鶴谷:こんなに世の中が大変なときに、エンタメで何をすればいいのか、私はちょっと立ち止まってしまってる部分があるよ。オカヤさんは漫画の中で時事も描く人だけど、そこはどう折り合いをつけてるの?
オカヤ:時代性からは逃げられないし、時代性がない創作は存在しないと思うけど、自分の作品に関しては、漫画を「意味」にしたくないと思ってるよ。戦争反対ということを言いたい漫画、にはしたくない。そういう創作があってももちろんいいけど、私は漫画でそれがしたいわけじゃないから。社会的なイシューを投影したものは、みんな興味あるし、反響も大きいのかもしれないけど、私は、過程や矛盾や決められなさとか、それこそ「棚、便利だなあ」とかの方を描きたいんだよ。

鶴谷:うん、意味になりたくないのは私も完全に一緒。同時に、かといって「思考停止するための作品」にはならないように気をつけようと思ってる。フィクションの力って意外と大きいから。
オカヤ:エンターテイメントのためのエンターテイメントみたいな?
鶴谷:思考停止するためにフィクションを見たり読んだりすることって、私もあるんだけど。ぼんやりパズルゲームをするみたいに。そういう読み方をして助けられることはあるから、否定するつもりは全くないけど、自分から積極的に「この作品で楽になってね」みたいな漫画を描くのは違うかもなって思う。

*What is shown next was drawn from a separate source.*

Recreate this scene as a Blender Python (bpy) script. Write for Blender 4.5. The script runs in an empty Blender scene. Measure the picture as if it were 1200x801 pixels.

オカヤ:そうだね。私は自分がいまどう思ってるかしか描けないから、誰かを気持ちよくさせるようなものはできない。
鶴谷:あとね、面白すぎる作品はいっぱいあるから、自分のはこんなに面白くなくていいって思うこともあって。売れる方向と逆に向かってて、やばい思考なんだけど……。
オカヤ:漫画だけじゃなくて、映像とかでもね。いまのイシューも取り込みつつ、ドラマづくりが上手くできていて、画面も豪華で、「次どうなるの!?」って鼻血が出る、みたいなね。
鶴谷:そうそう、Netflixのドラマとかね。めっちゃ面白いし大好きなんだけど、自分が作るものは、こんなにいっぱい入ってるパフェじゃなくていいなって思ってる。
オカヤ:そういうエンタメはあって然るべきだし、なくなると良くないとは思ってるけど、一方で「あ、あのー……」みたいな創作もあってよくないですか、と。それを商業でやるのって、だいぶ難しいんだけどね。
鶴谷:載せてもらえなくなるかもしれない問題があるよね。
オカヤ:私が作家としてやれてるのも、まだかろうじて漫画の裾野が広いからだと思ってるよ。でも、そういうものもないと、文化の豊かさはないんじゃないですか……って思うのも、もうおばさんなのかもしれないけどね。